EXCERPTED RECORDS:
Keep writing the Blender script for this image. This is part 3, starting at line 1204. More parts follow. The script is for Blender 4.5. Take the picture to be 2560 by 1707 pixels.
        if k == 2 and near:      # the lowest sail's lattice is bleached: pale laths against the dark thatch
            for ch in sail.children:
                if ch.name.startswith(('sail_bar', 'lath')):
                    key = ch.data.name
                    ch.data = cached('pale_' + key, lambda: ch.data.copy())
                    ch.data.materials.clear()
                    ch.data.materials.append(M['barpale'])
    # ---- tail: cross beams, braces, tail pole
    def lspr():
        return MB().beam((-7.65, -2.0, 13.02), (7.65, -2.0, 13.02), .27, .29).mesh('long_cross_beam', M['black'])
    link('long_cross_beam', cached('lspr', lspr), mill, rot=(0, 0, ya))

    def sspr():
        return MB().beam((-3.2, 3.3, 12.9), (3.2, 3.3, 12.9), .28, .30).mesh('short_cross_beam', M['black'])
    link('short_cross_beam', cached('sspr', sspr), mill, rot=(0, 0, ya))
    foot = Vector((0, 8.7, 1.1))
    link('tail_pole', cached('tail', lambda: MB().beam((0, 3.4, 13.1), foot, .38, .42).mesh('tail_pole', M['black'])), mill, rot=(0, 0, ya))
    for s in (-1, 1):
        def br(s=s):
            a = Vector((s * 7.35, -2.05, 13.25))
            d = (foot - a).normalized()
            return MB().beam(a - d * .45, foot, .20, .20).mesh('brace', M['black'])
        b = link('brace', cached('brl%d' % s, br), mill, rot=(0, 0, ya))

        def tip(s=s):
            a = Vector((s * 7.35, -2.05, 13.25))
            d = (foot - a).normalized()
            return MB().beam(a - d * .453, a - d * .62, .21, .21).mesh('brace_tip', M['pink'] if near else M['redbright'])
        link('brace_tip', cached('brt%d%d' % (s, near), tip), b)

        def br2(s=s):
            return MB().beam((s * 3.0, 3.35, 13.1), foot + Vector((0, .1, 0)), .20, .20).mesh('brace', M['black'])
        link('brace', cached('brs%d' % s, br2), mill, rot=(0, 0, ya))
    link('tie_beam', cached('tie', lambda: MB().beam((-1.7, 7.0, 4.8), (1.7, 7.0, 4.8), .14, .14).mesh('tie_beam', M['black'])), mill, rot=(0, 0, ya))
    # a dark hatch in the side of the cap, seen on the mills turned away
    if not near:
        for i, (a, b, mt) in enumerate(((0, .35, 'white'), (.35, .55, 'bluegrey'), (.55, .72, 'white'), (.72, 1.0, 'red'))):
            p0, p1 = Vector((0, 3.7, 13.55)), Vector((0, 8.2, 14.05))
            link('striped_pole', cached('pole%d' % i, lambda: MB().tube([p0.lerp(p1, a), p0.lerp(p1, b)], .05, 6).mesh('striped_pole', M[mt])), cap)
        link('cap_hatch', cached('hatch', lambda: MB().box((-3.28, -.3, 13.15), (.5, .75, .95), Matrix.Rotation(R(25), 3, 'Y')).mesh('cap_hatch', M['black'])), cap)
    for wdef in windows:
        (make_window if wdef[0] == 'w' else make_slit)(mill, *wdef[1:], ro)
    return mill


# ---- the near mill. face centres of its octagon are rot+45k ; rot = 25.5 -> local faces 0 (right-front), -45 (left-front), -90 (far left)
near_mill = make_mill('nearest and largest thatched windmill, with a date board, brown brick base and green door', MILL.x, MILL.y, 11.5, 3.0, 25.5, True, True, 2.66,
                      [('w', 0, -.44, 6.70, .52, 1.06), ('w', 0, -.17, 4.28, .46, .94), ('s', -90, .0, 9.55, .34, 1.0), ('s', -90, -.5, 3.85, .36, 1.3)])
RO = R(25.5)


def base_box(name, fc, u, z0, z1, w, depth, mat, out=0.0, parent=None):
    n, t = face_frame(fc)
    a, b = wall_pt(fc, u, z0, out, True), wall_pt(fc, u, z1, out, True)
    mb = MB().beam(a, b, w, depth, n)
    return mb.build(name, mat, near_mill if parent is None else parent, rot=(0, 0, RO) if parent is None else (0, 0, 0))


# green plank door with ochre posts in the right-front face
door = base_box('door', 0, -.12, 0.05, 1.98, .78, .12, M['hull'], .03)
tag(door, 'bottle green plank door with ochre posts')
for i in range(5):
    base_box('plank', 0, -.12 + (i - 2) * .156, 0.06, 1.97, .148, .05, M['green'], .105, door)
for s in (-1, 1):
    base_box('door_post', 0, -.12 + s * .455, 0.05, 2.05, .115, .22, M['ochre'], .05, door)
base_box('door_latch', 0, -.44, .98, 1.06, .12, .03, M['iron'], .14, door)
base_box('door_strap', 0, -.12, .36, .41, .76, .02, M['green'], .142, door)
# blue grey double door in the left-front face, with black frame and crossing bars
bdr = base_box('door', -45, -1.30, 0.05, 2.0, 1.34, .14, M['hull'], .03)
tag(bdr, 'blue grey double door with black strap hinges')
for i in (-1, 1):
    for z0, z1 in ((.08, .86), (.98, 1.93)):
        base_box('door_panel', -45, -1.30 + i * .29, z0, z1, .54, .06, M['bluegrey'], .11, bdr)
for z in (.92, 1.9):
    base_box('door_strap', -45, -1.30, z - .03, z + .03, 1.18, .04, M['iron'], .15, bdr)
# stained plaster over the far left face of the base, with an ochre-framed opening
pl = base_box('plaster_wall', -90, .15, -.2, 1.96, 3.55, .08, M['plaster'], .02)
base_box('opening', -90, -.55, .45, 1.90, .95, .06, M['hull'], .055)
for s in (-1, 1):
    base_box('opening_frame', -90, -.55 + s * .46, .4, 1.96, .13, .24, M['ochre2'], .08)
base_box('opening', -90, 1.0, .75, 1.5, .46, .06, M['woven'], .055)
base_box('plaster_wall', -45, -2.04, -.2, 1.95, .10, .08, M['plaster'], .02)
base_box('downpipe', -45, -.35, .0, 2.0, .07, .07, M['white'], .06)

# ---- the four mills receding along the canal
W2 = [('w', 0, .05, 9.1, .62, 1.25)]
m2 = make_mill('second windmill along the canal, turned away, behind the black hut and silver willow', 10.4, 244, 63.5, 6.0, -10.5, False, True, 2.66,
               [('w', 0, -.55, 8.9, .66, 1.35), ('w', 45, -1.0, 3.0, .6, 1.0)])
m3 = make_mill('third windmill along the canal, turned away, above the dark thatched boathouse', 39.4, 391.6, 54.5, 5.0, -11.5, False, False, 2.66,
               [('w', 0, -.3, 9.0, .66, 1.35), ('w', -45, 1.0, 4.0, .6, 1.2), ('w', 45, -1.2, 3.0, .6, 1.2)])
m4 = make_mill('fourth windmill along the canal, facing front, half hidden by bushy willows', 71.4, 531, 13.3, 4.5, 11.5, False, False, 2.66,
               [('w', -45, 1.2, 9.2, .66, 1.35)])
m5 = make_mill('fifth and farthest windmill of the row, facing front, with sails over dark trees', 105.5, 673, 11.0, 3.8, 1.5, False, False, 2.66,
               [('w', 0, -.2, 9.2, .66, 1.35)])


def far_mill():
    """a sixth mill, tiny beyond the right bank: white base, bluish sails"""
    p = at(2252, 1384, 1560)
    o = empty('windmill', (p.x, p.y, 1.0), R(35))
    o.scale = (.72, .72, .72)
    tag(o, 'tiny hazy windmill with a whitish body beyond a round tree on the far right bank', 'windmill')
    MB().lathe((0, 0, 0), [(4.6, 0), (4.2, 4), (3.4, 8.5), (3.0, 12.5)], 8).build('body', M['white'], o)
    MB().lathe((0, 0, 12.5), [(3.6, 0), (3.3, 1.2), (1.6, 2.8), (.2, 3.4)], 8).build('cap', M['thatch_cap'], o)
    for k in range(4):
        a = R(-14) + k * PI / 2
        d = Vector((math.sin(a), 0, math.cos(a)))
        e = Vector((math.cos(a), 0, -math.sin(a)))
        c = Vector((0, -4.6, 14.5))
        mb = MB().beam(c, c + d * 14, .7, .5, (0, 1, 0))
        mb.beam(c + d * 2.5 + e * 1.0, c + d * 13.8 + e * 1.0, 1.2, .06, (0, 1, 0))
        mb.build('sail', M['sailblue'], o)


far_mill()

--

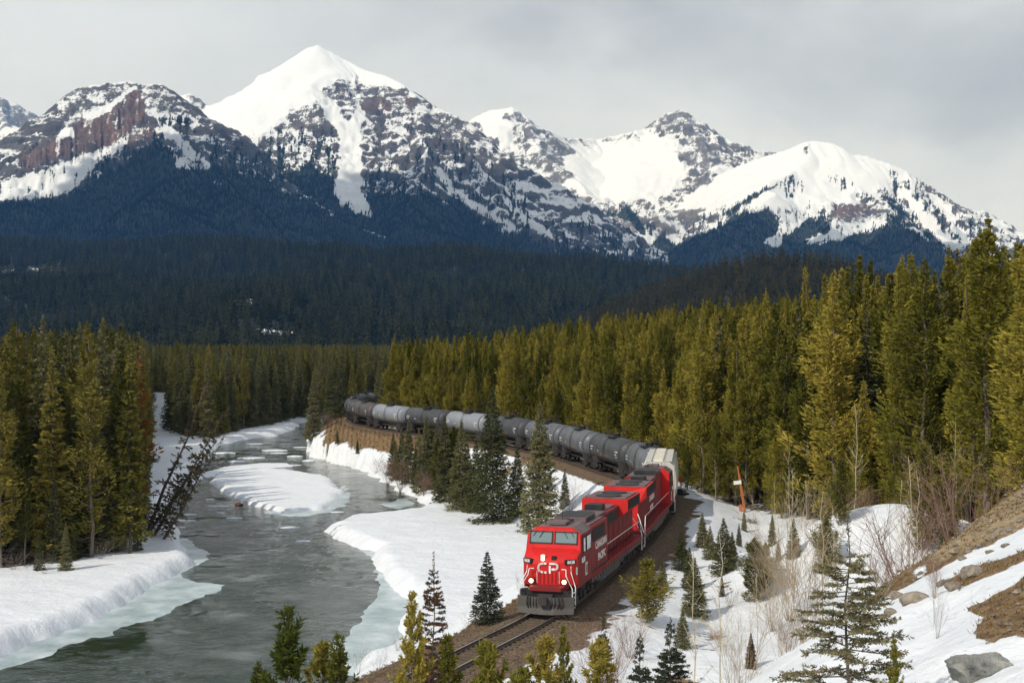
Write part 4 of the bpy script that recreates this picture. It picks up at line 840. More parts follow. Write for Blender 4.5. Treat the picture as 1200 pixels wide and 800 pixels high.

TASK TO COMPLETE: The lines to be given again exactly are those from the one containing "Keep writing the" up to and including the one containing "lspr), mill, rot=(0, 0, ya))".

EXERCISE RESPONSE:
Keep writing the Blender script for this image. This is part 3, starting at line 1204. More parts follow. The script is for Blender 4.5. Take the picture to be 2560 by 1707 pixels.
        if k == 2 and near:      # the lowest sail's lattice is bleached: pale laths against the dark thatch
            for ch in sail.children:
                if ch.name.startswith(('sail_bar', 'lath')):
                    key = ch.data.name
                    ch.data = cached('pale_' + key, lambda: ch.data.copy())
                    ch.data.materials.clear()
                    ch.data.materials.append(M['barpale'])
    # ---- tail: cross beams, braces, tail pole
    def lspr():
        return MB().beam((-7.65, -2.0, 13.02), (7.65, -2.0, 13.02), .27, .29).mesh('long_cross_beam', M['black'])
    link('long_cross_beam', cached('lspr', lspr), mill, rot=(0, 0, ya))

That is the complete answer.